■ **Objective**
In the lines below, output everything from the first line through the line containing "from mathutils import Vector, Matrix" exactly as it is. Pictures are not part of the output.

=== Recorded information ===

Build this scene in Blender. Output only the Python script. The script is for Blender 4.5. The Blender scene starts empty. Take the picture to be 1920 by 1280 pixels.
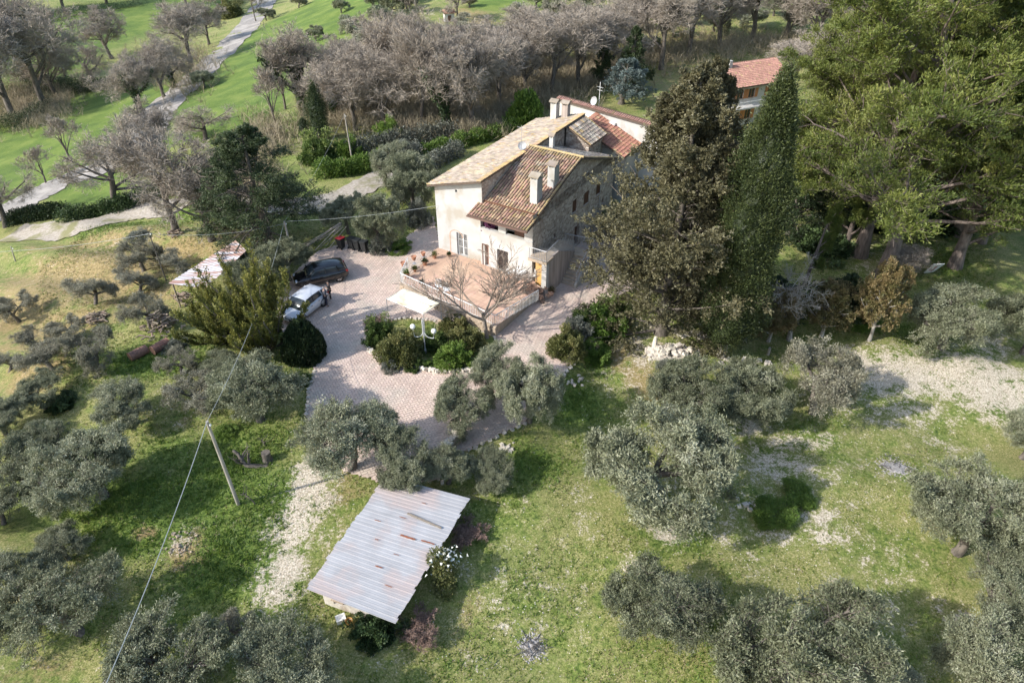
import bpy, bmesh, math, random
import numpy as np
from mathutils import Vector, Matrix

sc = bpy.context.scene
C = sc.collection
R = math.radians
# ------------------------------------------------------------------ camera, sky, sun, exposure
PITCH, CAM_H, FPX = R(37.0), 30.0, 1280.0
cam_d = bpy.data.cameras.new('camera'); cam = bpy.data.objects.new('camera', cam_d); C.objects.link(cam)
cam.location = (0, 0, CAM_H); cam.rotation_euler = (R(90) - PITCH, 0, 0)
cam_d.sensor_width = 36; cam_d.lens = 24; cam_d.clip_end = 3000; cam_d.clip_start = .5
sc.camera = cam
world = bpy.data.worlds.new('World'); sc.world = world; world.use_nodes = True
wn = world.node_tree; bg = wn.nodes['Background']
sky = wn.nodes.new('ShaderNodeTexSky'); sky.sky_type = 'NISHITA'; sky.sun_disc = False
SUN_EL, SUN_AZ = R(34), R(21)           # shadows run towards +x, a little away from the camera
sky.sun_elevation = SUN_EL; sky.sun_rotation = R(249)
sky.air_density = 1.2; sky.dust_density = 1.5
wn.links.new(sky.outputs[0], bg.inputs[0]); bg.inputs[1].default_value = 0.15
sd = bpy.data.lights.new('sun', 'SUN'); sun = bpy.data.objects.new('sun', sd); C.objects.link(sun)
sd.energy = 3.1; sd.angle = R(.55); sd.color = (1, .96, .90)
to_sun = Vector((-math.cos(SUN_EL) * math.cos(SUN_AZ), -math.cos(SUN_EL) * math.sin(SUN_AZ), math.sin(SUN_EL)))
sun.rotation_euler = to_sun.to_track_quat('Z', 'Y').to_euler(); sun.location = (-30, -10, 60)
sc.view_settings.view_transform = 'Standard'; sc.view_settings.look = 'None'
sc.view_settings.exposure = 0.98; sc.view_settings.gamma = 1
sc.view_settings.use_curve_mapping = False
sc.cycles.max_bounces = 5; sc.cycles.diffuse_bounces = 3; sc.cycles.transparent_max_bounces = 6
sc.cycles.use_denoising = True

# ------------------------------------------------------------------ terrain height
def S(t): t = np.clip(t, 0, 1); return t * t * (3 - 2 * t)
def hgt(x, y):
    x = np.asarray(x, float); y = np.asarray(y, float)
    z = -15.0 * S((-x - 19 + .12 * (y - 45)) / 95.0)
    z = z - .055 * np.clip(38 - y, 0, 60) * S((38 - y) / 6)
    xe = .7 + (y - 31.6) * .4
    z = z - .9 * S((x - xe - .3) / 2.6) * S((46 - y) / 4) * S((y - 26) / 5)
    z = z + .07 * np.clip(y - 115, 0, 400) * S((x + 70) / 60)
    m = 1 - S((18 - np.hypot(x - 0, (y - 55) * .8)) / 6)
    m = m * S((np.hypot(x + 9, y - 38) - 10) / 8)
    z = z + m * (.22 * np.sin(x * .31 + 1.3) * np.sin(y * .27 + .4) + .10 * np.sin(x * .83 + y * .4) * np.sin(y * .71 - x * .3))
    # little terraces on the left slope
    tl = S((-x - 20) / 8) * S((70 - y) / 10)
    w = (x * .45 + y * .9)
    z = z + tl * .28 * np.sin(w * 1.05)
    return z
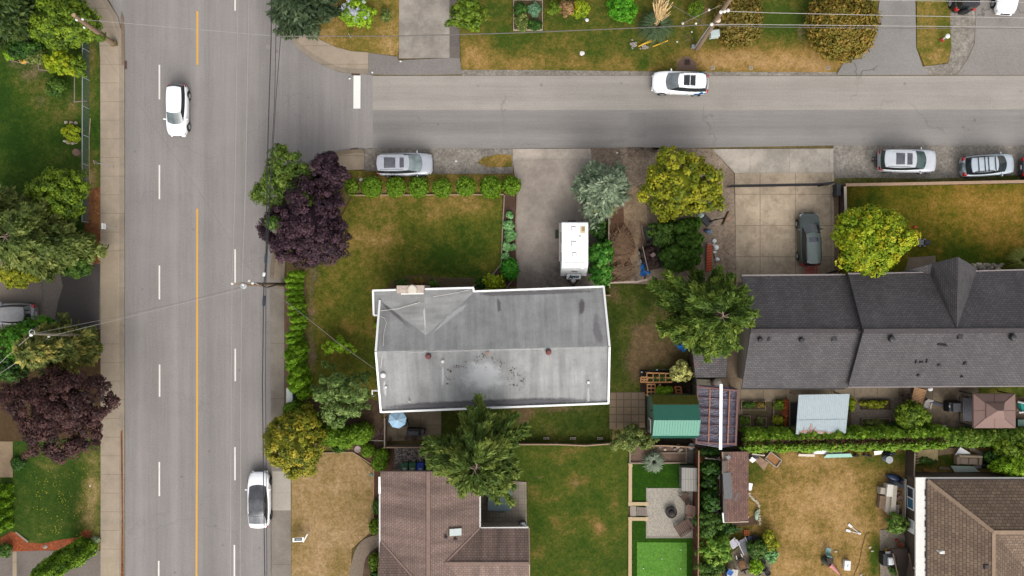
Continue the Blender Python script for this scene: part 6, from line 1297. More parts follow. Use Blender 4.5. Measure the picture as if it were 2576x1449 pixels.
p=W(1315,1322,.8);o=thing('rain_barrel','dark grey barrel at the corner of the house wing','barrel',(p.x,p.y,.09));add(o,'body',M('dark grey barrel plastic',(84,84,86),.12,6,.6),lambda m:m.lathe([(.26,0),(.32,.2),(.34,.5),(.30,.86)],(0,0,0),20),local=True,smooth=True);add(o,'rim',greyp,lambda m:m.lathe([(.24,.84),(.32,.86),(.32,.90),(.24,.90),(.02,.82)],(0,0,0),20),local=True)
for i,x in enumerate((1374,1441,1509)):
 p=W(x,1101.5);m=MB()
 for d in(-.13,.13):m.box(p.x+d-.10,p.y-.09,.06,p.x+d+.10,p.y+.09,.25);m.box(p.x+d-.055,p.y-.05,.25,p.x+d+.055,p.y+.05,.252,1)  # black plates on top paint the shade inside the hollow cores
 m.build('concrete_block',[concr,blackm],label=('hollow concrete block pair nearest the big cypress','hollow concrete block pair in the middle of the fence','hollow concrete block pair nearest the airy bush')[i],cat='concrete block',group='blocks behind the back fence')
p=W(1735,1203,1.0);o=thing('storage_shed','small grey plastic storage shed standing on the green turf','storage shed',(p.x-.08,p.y,.1));gsh=M('grey shed plastic',(146,142,136),.06,5,.7)
add(o,'body',gsh,lambda m:m.obox((0,0,0),(1.16,1.75,1.25)),local=True);add(o,'door',M('grey shed door',(132,130,126),.06,5,.7),lambda m:[m.obox((-.595,y_,.08),(.03,.80,1.1))for y_ in(-.43,.43)],local=True)
add(o,'roof',M_brick('ribbed grey plastic',(166,160,152),(160,155,148),(112,108,104),30,.21,.015,0,.06),lambda m:m.add([(-.66,-.95,1.22),(.66,-.95,1.36),(.66,.95,1.36),(-.66,.95,1.22),(-.66,-.95,1.30),(.66,-.95,1.44),(.66,.95,1.44),(-.66,.95,1.30)],[(3,2,1,0),(4,5,6,7),(0,1,5,4),(1,2,6,5),(2,3,7,6),(3,0,4,7)]),local=True)
p=W(1688,1288,.3);o=thing('fire_pit','round dark steel fire pit with a domed lid on the pea gravel','fire pit',(p.x,p.y,.12));add(o,'bowl',M('dark pit steel',(66,62,62),.15,8,.6),lambda m:m.lathe([(.30,0),(.46,.1),(.47,.38),(.42,.42),(.38,.36),(.02,.30)],(0,0,0),28),local=True,smooth=True);add(o,'lid',M('black lid',(62,54,50),.15,7,.8),lambda m:m.lathe([(.27,.40),(.27,.52),(.2,.60),(.08,.64),(.02,.65)],(.03,-.05,0),24),local=True,smooth=True)
def slat_chair(name,label,cat,x,y,w,d,rz,mat,h=.38,back=True,n=6,bk=.45):
 p=W(x,y,.4);o=thing(name,label,cat,(p.x,p.y,.12),rz)
 add(o,'seat',mat,lambda m:[m.obox((0,-d/2+d*(k+.5)/n,h),(w,d/n*.84,.03))for k in range(n)],local=True)
 if back:add(o,'backrest',mat,lambda m:[m.add([(-w/2+w*k/n+.01,d/2-.02,h),(-w/2+w*(k+1)/n-.01,d/2-.02,h),(-w/2+w*(k+1)/n-.01,d/2+.22,h+bk),(-w/2+w*k/n+.01,d/2+.22,h+bk),(-w/2+w*k/n+.01,d/2+.01,h),(-w/2+w*(k+1)/n-.01,d/2+.01,h),(-w/2+w*(k+1)/n-.01,d/2+.25,h+bk),(-w/2+w*k/n+.01,d/2+.25,h+bk)],[(0,1,2,3),(7,6,5,4),(0,3,7,4),(1,5,6,2),(2,6,7,3)])for k in range(n)],local=True)
 for sx in(-1,1):
  add(o,'armrest',mat,lambda m:m.obox((sx*w/2,0,h+.2),(.09,d,.03)),local=True)
  for sy in(-1,1):add(o,'leg',mat,lambda m:m.obox((sx*w/2,sy*d*.42,0),(.06,.06,h+.2)),local=True)
 return o
rose=M('rose brown slat timber',(146,116,102),.14,7,.85);dkb=M('dark brown slat timber',(110,88,76),.16,7,.85)
slat_chair('garden_chair','brown slatted garden chair in the upper corner of the pea gravel','chair',1721,1249,.55,.55,R(-142),dkb);slat_chair('garden_bench','rose brown slatted bench against the red brown fence','bench',1732,1284,.95,.45,R(-90),rose);slat_chair('sun_lounger','wide brown slatted lounger at the lower corner of the pea gravel','sun lounger',1717,1328,.95,1.15,R(-58),dkb,.32,True,7,.2)
for i,(x,y)in enumerate(((1596+17,1274),(1605,1284),(1614,1283),(1622,1285))):
 p=W((1604,1610,1616.5,1622)[i],1285);m=MB();m.obox((p.x,p.y,.08),(.24,.72,.06+.03*i),R(4*i-5));m.build('stone_step',M('grey flagstone',(134,122,112),.14,5,.9),label=('grey flagstone step nearest the lawn edge','second grey flagstone step from the lawn','third grey flagstone step from the lawn','grey flagstone step touching the pea gravel')[i],cat='step',bevel=.02,group='flagstone steps')
m=MB();p=W(1592,1285);m.obox((p.x,p.y,.08),(.5,.86,.05));m.build('stone_step',M('broad pale flagstone',(158,146,134),.12,5,.9),label='broad pale flagstone beside the patchy lawn',cat='step')
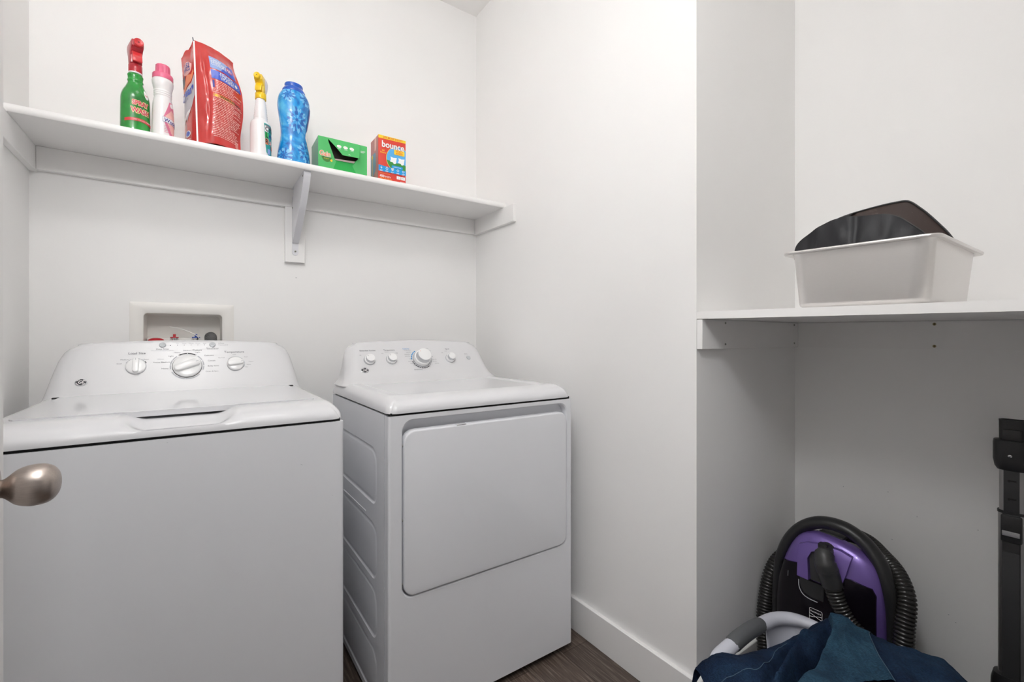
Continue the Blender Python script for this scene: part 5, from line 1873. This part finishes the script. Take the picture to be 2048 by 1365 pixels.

===

■ **Result**
Build this scene in Blender. Output only the Python script. The script is for Blender 4.5. The Blender scene starts empty. Take the picture to be 1920 by 1280 pixels.
import bpy, bmesh, math, random
import numpy as np
from mathutils import Vector, Matrix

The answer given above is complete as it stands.